• Home
  • ‘Salary-collectors’ cross floodwater to educate

‘Salary-collectors’ cross floodwater to educate

Teachers risk life and limb to get to school
Labelled mere 'salary-collectors' when the poor exam results were released recently, a group of teachers said not even insults will crush their drive to impart knowledge.
Enzo Amuele
Teachers in flood-affected regions are crossing swathes of floodwater and risking their lives for the Namibian child, saying not even being called ‘salary-collectors’ will dash their drive to impart knowledge.

Around 14 Epoli Combined School teachers in the Ohangwena Region have been risking life and limb to cross floodwater since last Monday.

Most of the school’s learners live in an area which has not been affected by the flood, making it safe for them to get to school.

Speaking on condition of anonymity, one of the teachers said they are risking their lives to educate the Namibian child, but end up being called ‘salary-collectors’.

This after the Swapo Party Youth League blamed "salary-collectors" in the education ministry for learners’ poor performance in the recently-announced national examination results.

Another teacher added that they are making sacrifices to ensure that education continues for the learners.
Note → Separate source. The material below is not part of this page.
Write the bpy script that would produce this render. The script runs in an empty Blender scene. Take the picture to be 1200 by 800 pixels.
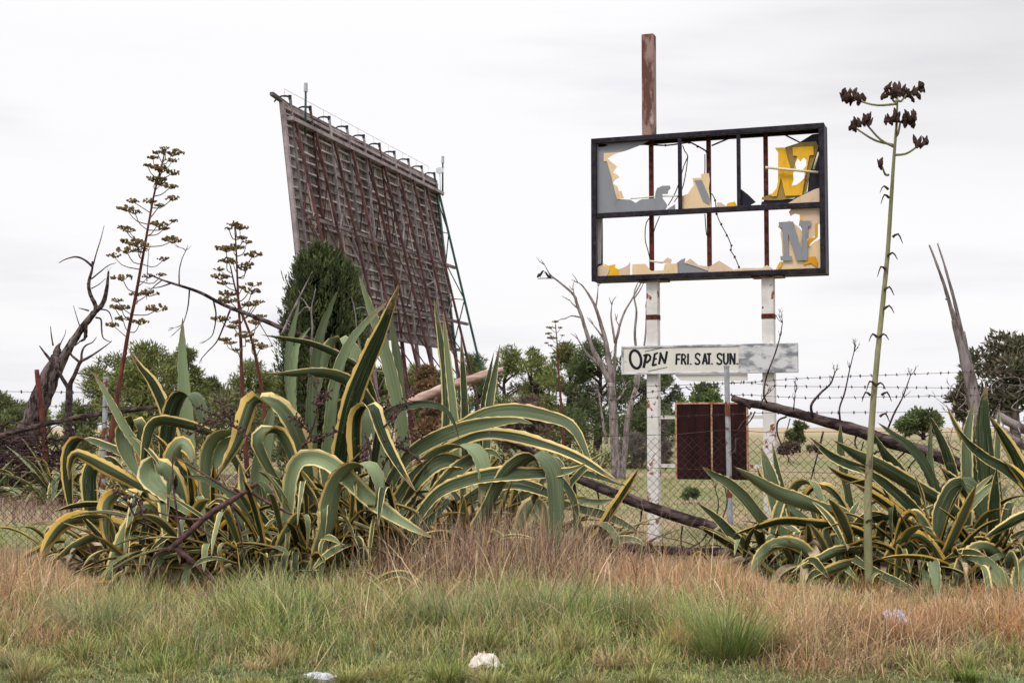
import bpy, bmesh, math, random
import numpy as np
from mathutils import Vector, Matrix
from mathutils.geometry import tessellate_polygon

random.seed(7)
RNG = np.random.default_rng(11)
SC = bpy.context.scene
COL = SC.collection

# ------------------------------------------------------------------ camera
FPX = 1667.0                       # focal length in photograph pixels (50 mm lens)
EYE = 1.6
PITCH = math.atan(100.0 / FPX)
CP, SP = math.cos(PITCH), math.sin(PITCH)


def ray(u, v):
    x = (u - 600.0) / FPX
    y = -(v - 400.0) / FPX
    return Vector((x, CP - y * SP, SP + y * CP))


def P(u, v, d):
    """world point that stands d metres away (along the ground) and shows at u, v"""
    r = ray(u, v)
    k = d / r.y
    return Vector((r.x * k, d, EYE + r.z * k))


def G(u, d, z=0.0):
    """point on the ground at distance d below picture column u"""
    p = P(u, 500, d)
    p.z = z
    return p


def PX(d):
    return d / FPX                 # metres covered by one picture pixel at distance d


cam = bpy.data.cameras.new('camera')
cam.lens = 50.0
cam.sensor_width = 36.0
cam.clip_start = 0.1
cam.clip_end = 6000
cam.dof.use_dof = True
cam.dof.focus_distance = 18.0
cam.dof.aperture_fstop = 8.0
co = bpy.data.objects.new('camera', cam)
COL.objects.link(co)
co.location = (0, 0, EYE)
co.rotation_euler = (math.pi / 2 + PITCH, 0, 0)
SC.camera = co

# ------------------------------------------------------------------ object helpers


def tag(o, label=None, cat=None, group=None, kind=None):
    if label:
        o['label'] = label
    if cat:
        o['category'] = cat
    if group:
        o['group'] = group
    if kind:
        o['kind'] = kind
    return o


def empty(name, loc=(0, 0, 0), rot=(0, 0, 0)):
    o = bpy.data.objects.new(name, None)
    o.empty_display_size = 0.2
    COL.objects.link(o)
    o.location = loc
    o.rotation_euler = rot
    return o


def thing(name, label, cat, loc=(0, 0, 0), group=None, rot=(0, 0, 0)):
    return tag(empty(name, loc, rot), label, cat, group)


def smoothstep(a, b, x):
    t = np.clip((x - a) / (b - a), 0, 1)
    return t * t * (3 - 2 * t)


def fast_mesh(name, verts, quads=None, tris=None, col=None, uv=None, smooth=False):
    """numpy arrays to a mesh; col per vertex (rgba), uv per vertex"""
    me = bpy.data.meshes.new(name)
    verts = np.asarray(verts, dtype=np.float32)
    parts, starts, totals = [], [], []
    off = 0
    for arr, k in ((quads, 4), (tris, 3)):
        if arr is None or len(arr) == 0:
            continue
        arr = np.asarray(arr, dtype=np.int32)
        parts.append(arr.ravel())
        n = len(arr)
        starts.append(off + np.arange(n, dtype=np.int32) * k)
        totals.append(np.full(n, k, dtype=np.int32))
        off += n * k
    loops = np.concatenate(parts)
    starts = np.concatenate(starts)
    me.vertices.add(len(verts))
    me.vertices.foreach_set('co', verts.ravel())
    me.loops.add(len(loops))
    me.loops.foreach_set('vertex_index', loops)
    me.polygons.add(len(starts))
    me.polygons.foreach_set('loop_start', starts)
    if smooth:
        me.polygons.foreach_set('use_smooth', np.ones(len(starts), dtype=bool))
    if col is not None:
        a = me.color_attributes.new('tint', 'FLOAT_COLOR', 'POINT')
        c = np.ones((len(verts), 4), dtype=np.float32)
        c[:, :col.shape[1]] = col
        a.data.foreach_set('color', c.ravel())
    if uv is not None:
        l = me.uv_layers.new(name='UVMap')
        l.data.foreach_set('uv', np.asarray(uv, dtype=np.float32)[loops].ravel())
    me.update(calc_edges=True)
    me.validate()
    return me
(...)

“The water level is increasing every day and it is becoming dangerous, but no solution has been provided yet. We are suffering,” one of the teachers said.

Camping at school

The group said they already raised the situation with the school’s principal, but were told to camp at school and were forced to sleep in classrooms.

“We don’t have a problem with camping, but there are no showers at the school and some of us have children at home. There’s no one to take care of them if we have to camp,” she said.

As a temporary solution, the teachers have requested a canoe to help them cross the floodwater, adding that a permanent solution could be to construct a bridge or teachers’ accommodation at the school.

Ohangwena region director of education, arts and culture Isak Hamatwi said it’s a “delicate situation” as there are no learners involved.

“It’s our teachers, but wherever we recruit them and there’s no teachers' accommodation, they make alternative arrangements on their own, which can be the case here.”

He added that while they could provide the teachers with tents, they do not have tents at the moment and the teachers can buy themselves tents as an alternative.

Since the flooding started, Ohangwena has closed 20 schools, affecting over 8 000 learners, with this number expected to increase as the flood persists.